The Verdict is in…Mock Trial Loses in Third Round of Tournament

By Fanny Zhao ’19, Allana Hoyte ’19, and Hanna Boyko ’19

First round. Second round. Third round. Elimination.

Last month, the Mock Trial team was eliminated from the New York State mock tournament after three rounds. The mock trial competition works on a point system, so even if the team were to lose one trial that doesn’t mean that they’re completely out. They have elimination rounds and finals, just like many other sports.

According to http://www.nysba.org, every year since 1982, The New York State Bar Association organizes this competition where “high school students have the opportunity to gain first hand knowledge of civil/criminal law and courtroom procedures,” by receiving a court case and acting out the case in a real courtroom. This year’s case is in the United States District Court for the Eastern District of New York.

Stella Shulmister ’18 said, “We get made up cases and we have people who play the part of the lawyer and witnesses who get questioned ike a real courtroom trial.”

“It’s like a courtroom drama,” said Zoë Sarullo ’18. “It’s like improv, but with rules.”

The case this year is People vs. Carson Conners. The case revolves around a high school student, Carson Conners, who was supposedly bullying another student in the hallways, according to his English teacher, Lauren Smith. However, Carson Conners believes he is being framed by his teacher because he wasn’t a good student. Since there was an upcoming English assessment, he believes his teacher framed him because if he scored low on the test, he/she would be demoted.

“This case wasn’t as interesting as the previous cases,” said Olivia Hudson ’18.

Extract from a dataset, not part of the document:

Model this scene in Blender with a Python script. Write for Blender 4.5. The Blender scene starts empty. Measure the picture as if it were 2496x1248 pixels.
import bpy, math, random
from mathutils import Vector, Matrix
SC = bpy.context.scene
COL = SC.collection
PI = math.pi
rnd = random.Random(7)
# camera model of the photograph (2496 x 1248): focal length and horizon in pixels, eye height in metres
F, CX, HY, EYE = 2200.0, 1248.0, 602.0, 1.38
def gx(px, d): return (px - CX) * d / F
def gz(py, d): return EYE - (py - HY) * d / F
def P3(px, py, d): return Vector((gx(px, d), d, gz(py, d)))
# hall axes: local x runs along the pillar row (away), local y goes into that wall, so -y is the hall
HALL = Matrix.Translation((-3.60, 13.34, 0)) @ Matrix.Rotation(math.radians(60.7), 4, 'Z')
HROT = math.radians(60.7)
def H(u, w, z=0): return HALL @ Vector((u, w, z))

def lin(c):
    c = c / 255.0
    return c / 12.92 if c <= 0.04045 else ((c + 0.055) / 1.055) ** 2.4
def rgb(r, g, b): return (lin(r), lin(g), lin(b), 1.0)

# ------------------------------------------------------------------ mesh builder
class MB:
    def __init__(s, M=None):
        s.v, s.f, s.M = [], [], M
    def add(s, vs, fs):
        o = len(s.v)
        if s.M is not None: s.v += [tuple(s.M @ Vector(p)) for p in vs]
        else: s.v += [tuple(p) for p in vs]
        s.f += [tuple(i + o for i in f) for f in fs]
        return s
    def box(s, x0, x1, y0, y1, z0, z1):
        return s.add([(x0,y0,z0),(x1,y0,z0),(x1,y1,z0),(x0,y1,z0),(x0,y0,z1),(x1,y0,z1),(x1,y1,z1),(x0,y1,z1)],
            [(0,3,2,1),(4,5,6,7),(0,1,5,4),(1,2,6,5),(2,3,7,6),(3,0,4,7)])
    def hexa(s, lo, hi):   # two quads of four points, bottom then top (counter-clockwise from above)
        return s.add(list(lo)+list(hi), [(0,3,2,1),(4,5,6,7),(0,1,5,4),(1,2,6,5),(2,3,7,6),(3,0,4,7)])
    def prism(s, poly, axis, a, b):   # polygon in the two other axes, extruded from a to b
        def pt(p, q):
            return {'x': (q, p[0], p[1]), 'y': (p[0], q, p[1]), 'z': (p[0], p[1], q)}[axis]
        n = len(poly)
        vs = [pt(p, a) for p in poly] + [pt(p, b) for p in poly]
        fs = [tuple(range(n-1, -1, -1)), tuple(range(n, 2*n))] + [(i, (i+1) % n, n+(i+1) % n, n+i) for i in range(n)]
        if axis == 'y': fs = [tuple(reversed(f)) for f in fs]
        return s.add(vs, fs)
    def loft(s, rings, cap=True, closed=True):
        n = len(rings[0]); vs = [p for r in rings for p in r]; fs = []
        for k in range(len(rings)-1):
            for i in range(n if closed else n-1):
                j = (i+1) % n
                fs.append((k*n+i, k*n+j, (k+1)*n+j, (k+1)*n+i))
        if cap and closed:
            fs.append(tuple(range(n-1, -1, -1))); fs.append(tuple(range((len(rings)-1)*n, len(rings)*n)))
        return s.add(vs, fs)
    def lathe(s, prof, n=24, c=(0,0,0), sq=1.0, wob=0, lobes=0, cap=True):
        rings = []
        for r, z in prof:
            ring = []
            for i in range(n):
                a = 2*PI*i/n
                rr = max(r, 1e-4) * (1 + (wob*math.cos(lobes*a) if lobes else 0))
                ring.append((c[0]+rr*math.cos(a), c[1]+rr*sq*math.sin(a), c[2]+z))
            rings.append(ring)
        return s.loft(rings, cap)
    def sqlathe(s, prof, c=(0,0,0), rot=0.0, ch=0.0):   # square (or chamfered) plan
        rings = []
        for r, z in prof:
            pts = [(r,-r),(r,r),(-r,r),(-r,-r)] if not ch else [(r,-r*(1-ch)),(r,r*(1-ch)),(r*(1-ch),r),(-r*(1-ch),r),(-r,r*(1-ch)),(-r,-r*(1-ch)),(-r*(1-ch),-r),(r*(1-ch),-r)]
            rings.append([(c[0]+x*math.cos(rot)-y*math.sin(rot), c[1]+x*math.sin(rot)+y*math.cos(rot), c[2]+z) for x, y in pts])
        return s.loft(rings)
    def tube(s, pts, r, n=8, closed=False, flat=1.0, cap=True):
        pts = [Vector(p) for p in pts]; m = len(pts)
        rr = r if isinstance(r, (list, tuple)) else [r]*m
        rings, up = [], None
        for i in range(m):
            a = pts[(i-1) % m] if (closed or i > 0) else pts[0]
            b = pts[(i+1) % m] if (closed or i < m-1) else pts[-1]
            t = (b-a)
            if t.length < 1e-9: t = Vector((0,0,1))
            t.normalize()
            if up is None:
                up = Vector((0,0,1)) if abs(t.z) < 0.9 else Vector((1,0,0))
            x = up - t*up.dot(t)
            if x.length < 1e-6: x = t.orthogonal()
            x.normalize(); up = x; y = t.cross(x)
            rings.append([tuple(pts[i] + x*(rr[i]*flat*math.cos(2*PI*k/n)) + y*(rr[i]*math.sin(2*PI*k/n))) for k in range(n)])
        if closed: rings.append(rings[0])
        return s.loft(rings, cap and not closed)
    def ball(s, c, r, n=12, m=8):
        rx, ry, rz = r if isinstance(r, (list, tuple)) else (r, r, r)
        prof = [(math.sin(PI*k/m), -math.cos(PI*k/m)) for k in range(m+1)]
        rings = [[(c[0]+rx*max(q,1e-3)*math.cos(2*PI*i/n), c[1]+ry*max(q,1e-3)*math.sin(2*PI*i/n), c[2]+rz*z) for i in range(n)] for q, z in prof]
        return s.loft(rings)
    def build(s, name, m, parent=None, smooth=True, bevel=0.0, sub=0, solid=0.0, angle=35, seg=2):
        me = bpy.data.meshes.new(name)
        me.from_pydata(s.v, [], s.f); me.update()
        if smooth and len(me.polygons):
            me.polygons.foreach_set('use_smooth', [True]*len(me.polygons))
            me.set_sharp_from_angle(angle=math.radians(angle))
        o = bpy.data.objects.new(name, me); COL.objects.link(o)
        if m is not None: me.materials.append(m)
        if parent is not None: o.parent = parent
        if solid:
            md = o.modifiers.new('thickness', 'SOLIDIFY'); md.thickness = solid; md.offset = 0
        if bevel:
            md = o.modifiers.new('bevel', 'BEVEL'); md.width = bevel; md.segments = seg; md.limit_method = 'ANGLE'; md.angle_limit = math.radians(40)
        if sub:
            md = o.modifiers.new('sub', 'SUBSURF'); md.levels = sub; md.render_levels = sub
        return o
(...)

There are a total of six lawyers and six witnesses. The prosecution consists of three lawyers and three witnesses, and the defense also consists of three lawyers and three witnesses.

Sarullo does not believe one side, the prosecution or defense is better than the other.

“It really depends on the case,” said Sarullo.

All witnesses are required to learn their affidavit, a written statement sworn under oath and used as evidence. In the courtroom, they talk about the case from their point of view.

Lawyers question the witnesses in a direct and cross examination. In a direct examination, the lawyers for the prosecution and defense questions their own witnesses. In a cross examination, lawyers on the prosecution question the witnesses for the defense and lawyers for the defense questions witnesses for the prosecution.

“You have to always be on your feet and ready to respond,” said Hudson.

In previous years, the team went further in the competition. Last year, they got to the semi-finals and the year before that, the quarter finals.

“We went against some really well prepared schools,” said Sarullo. “We could start earlier in the year.”

Every year, the case comes out in late November/early December; the team starts preparing in January, and starts competing in February. 

Mock Trial teaches students many skills.

“I like to see the kids grow intellectually,” said Mr. Eugene Resnick, the faculty advisor of the team. “They learn how to think on their feet and speak publicly with confidence. These are all important skills in life, not just in Mock Trial.”

Hudson said, “I definitely became more confident in my public speaking ability.”

“It makes me feel like a real lawyer,” said Shulmister. “We use public speaking skills and gain more knowledge of the law.”

The team meets two times a week, on Tuesdays and Thursdays, in the courtroom to practice. A lawyer coach from Manhattan comes to the meetings to help students prepare for the competition. However, the team currently no longer meets.

“It’s fun and challenging,” said Sarullo. “There’s never a dull moment in Mock Trial.”

There are currently around 15 members on the team. According to Sarullo, the team will be losing a lot of seniors to year and encourages students to join.

“It’s a good introduction to law if you’re a little interested in it,” said Sarullo, “and it’s a good way to make friends.”

“Students should be committed to the team and be willing to go out of their comfort zone,” said Hudson.

Next year, there will be tryouts to join the team. Any students interested in joining the Mock Trial team should speak with Mr. Resnick.